If you ever want to sit down and read something that will totally redefine your perceptions of comic books I cannot recommend these two series too highly. Waid does everything right that the “Big Two” publishers so often do wrong. There are no implausible resurrections of dead characters, no apologies for unpopular plot twists and, perhaps most important, no attempts made to stretch the story out longer simply to milk the success of the franchise. In fact, both Irredeemable and Incorruptible have ended their publishing runs.

Thematically, the two series are incredibly dark. Irredeemable asks the question what would happen if the greatest hero in the world suddenly became its greatest villain. It’s protagonist, The Plutonian (Tony to his friends) was as powerful and as benevolent as Superman. He led a team of do-gooders known as the Paradigm who held back the tides of crazy, evil-doing superpowered wackos and let the public live in peace. In fact, as Waid’s characters point out several times, the public almost worshiped him as a god.

But like all pagan gods, Tony is little more than a bundle of human frailties writ large and, when the breaking point is finally reached, the people who had come to take their safety for granted receive a rude shock. In the devastation that follows, as Tony slips farther and farther out of touch with humanity and his friends in the Paradigm struggle to understand what went wrong with the man who had led them for three years, Irredeemable asks us the question: Is a person ever really irredeemable?

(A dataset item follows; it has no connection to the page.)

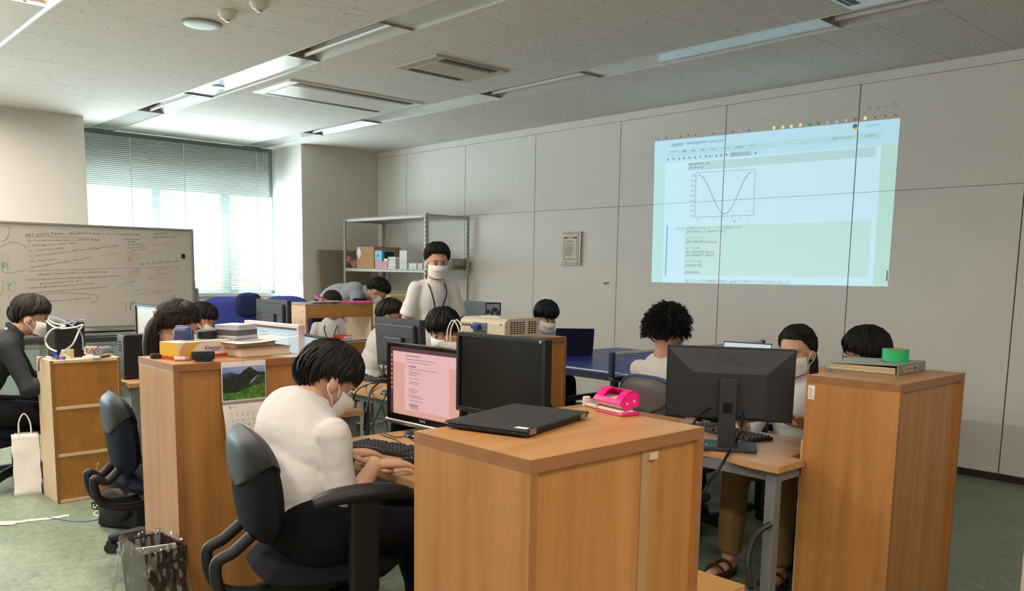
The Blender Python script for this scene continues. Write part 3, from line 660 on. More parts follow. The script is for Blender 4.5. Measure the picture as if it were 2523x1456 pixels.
# ================================================================ people
def ik(S, Wp, l1, l2, pole):
    S, Wp = V(S), V(Wp); d = Wp-S; L = min(d.length, (l1+l2)*.999); n = d.normalized(); Wp = S+n*L
    a = (l1*l1-l2*l2+L*L)/(2*L); h = math.sqrt(max(0, l1*l1-a*a)); p = V(pole); p = (p-n*p.dot(n)).normalized()
    return S+n*a+p*h, Wp
def remesh(o, vox, sm=6, wr=0, ws=.12, f=.5):
    r = o.modifiers.new('remesh', 'REMESH'); r.mode = 'VOXEL'; r.voxel_size = vox; r.use_smooth_shade = True
    s = o.modifiers.new('smooth', 'SMOOTH'); s.factor = f; s.iterations = sm
    if wr:
        t = bpy.data.textures.new('folds', 'CLOUDS'); t.noise_scale = ws; t.noise_depth = 2
        d = o.modifiers.new('folds', 'DISPLACE'); d.texture = t; d.strength = wr; d.mid_level = .5
def hair_mesh(front=78, temple=84, side=104, back=146, th=.026, sk=.55, locks=260, lw=.0088, curl=0, seed=1, swirl=.25, long=0, mess=1.0, part=None):
    """closed hair cap plus tapered locks that fall from the crown over the skull (head frame, +y is the face)"""
    R = random.Random(seed); m = MB(); A3 = (.079, .099, .097); C = V((0, -.010, .022))
    def ends(ph):
        a = abs(((ph+PI) % (2*PI))-PI); keys = [(0, front), (.75, front+1), (1.05, temple), (1.5, side), (1.9, side+8), (2.4, back-4), (PI, back)]
        for (x0, v0), (x1, v1) in zip(keys[:-1], keys[1:]):
            if a <= x1: return math.radians(v0+(v1-v0)*(a-x0)/(x1-x0))
        return math.radians(back)
    def dr(t, ph): return V((math.sin(t)*math.sin(ph), math.sin(t)*math.cos(ph), math.cos(t)))
    def rad(d):
        r = 1/math.sqrt((d.x/A3[0])**2+(d.y/A3[1])**2+(d.z/A3[2])**2)
        return r
    def tk(t, ph): s = min(1, t/1.57); return 1-sk*s*s*(1-.35*max(0, -math.cos(ph)))
    def outer(u, v):
        ph = 2*PI*u; t = v*ends(ph)*.95; d = dr(t, ph); n = nz.noise(d*7+V((seed*3.1, 0, 0)))*.007*mess
        return C+d*(rad(d)+th*tk(t, ph)*(1-.85*v**5)+n*(1-v**3))
    def inner(u, v):
        ph = 2*PI*u; t = (1-v)*ends(ph)*.95; d = dr(t, ph); return C+d*(rad(d)-.004)
    m.grid(outer, 48, 14, wrap=True); m.grid(inner, 48, 6, wrap=True)
    n0 = 48*14; n1 = 48*15
    m.add([], [])
    o0 = 48*14
    for i in range(48): m.f.append((o0+i, o0+(i+1) % 48, n1+(i+1) % 48, n1+i)); m.mi.append(0); m.sm.append(True)
    for k in range(locks):
        ph = R.uniform(-PI, PI); t0 = R.uniform(.02, .6) if k % 3 else R.uniform(0, .15); e = ends(ph)*(R.uniform(.80, 1.0)+.10*mess*R.random()**3); sw = R.uniform(-1, 1)*swirl
        n = 7; pts = []; lift = th*(.92+.38*R.random()**2*min(1.3, mess))
        q = V((R.uniform(-1, 1), R.uniform(-1, 1), R.uniform(-1, 1)))*.5
        for i in range(n):
            s = i/(n-1); t = e*(t0+(1-t0)*s); d = dr(t, ph+sw*s*(1.2-s)+swirl*.4*math.sin(3*s))
            pts.append(C+d*(rad(d)+lift*tk(t, ph)*(1-.70*s**4)+.003*math.sin(PI*s)*mess+(.007*mess*R.random()*(1 if k % 4 == 0 else .3) if i == n-1 else 0)))
        w = lw*R.uniform(.6, 1.3); m.tube(pts, [w*.35, w*.8, w, w, w*.8, w*.5, w*.08], 4, flat=.5)
    for k in range(curl):
        z = R.uniform(-.35, 1); a = R.uniform(-PI, PI); s = math.sqrt(1-z*z); d = V((s*math.sin(a), s*math.cos(a), z))
        if d.y > .35 and d.z < .35: continue
        base = C+d*(rad(d)+th*.35); u = d.orthogonal().normalized(); w = d.cross(u); L = R.uniform(.028, .062); tw = R.uniform(0, 6); pts = []
        fall = V((0, 0, -1))*R.uniform(.2, .9)
        for i in range(7):
            q = i/6; c = .0075*(q+.3); pts.append(base+d*(L*q)+fall*(L*q*q*.7)+u*math.cos(tw+q*7)*c+w*math.sin(tw+q*7)*c)
        r = R.uniform(.0022, .0040); m.tube(pts, [r*1.4, r*1.4, r*1.3, r*1.2, r, r*.7, r*.2], 4)
    if long:
        for k in range(long):   # pony tail from the back of the head
            pts = []; ox, oz = R.uniform(-.024, .024), R.uniform(-.02, .02); f = R.uniform(.75, 1.15)
            for i in range(8):
                s = i/7; sp = 1+.9*math.sin(PI*min(1, s*1.1)); pts.append(V((ox*sp, -.108-.022*math.sin(PI*min(1, s*1.4))+.035*s+oz*.6*sp, .035-.30*s*f+oz*(1-s))))
            m.tube(pts, [.010, .012, .014, .014, .013, .011, .007, .001], 5, flat=.6)
        for k in range(60):
            a = R.uniform(-1.3, 1.3); pts = []
            for i in range(7):
                s = i/6; d = dr(math.radians(40+50*s), a*(1-s)+PI*s*(1 if a >= 0 else -1)); pts.append(C+d*(rad(d)+th*(.92-.25*s)))
            m.tube(pts, [.003, .006, .008, .008, .007, .005, .003], 5, flat=.4)
    return m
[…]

Meanwhile, in the wake of the Plutonian’s descent into wrath and genocide, the FBI’s former most-wanted, a superhuman known as Max Damage, comes out of hiding and does something most people find inexplicable. He destroys his arsenal of illegal weapons, his car and all his illegally obtained cash and reforms. With no obvious hesitation or remorse he abandons everything that made him one of the world’s most dangerous supervillains and turns his incredible powers to restoring peace and order to his home town of Coalville. He seeks to become Incorruptible. Why he does it is almost as much of a riddle as if he will succeed.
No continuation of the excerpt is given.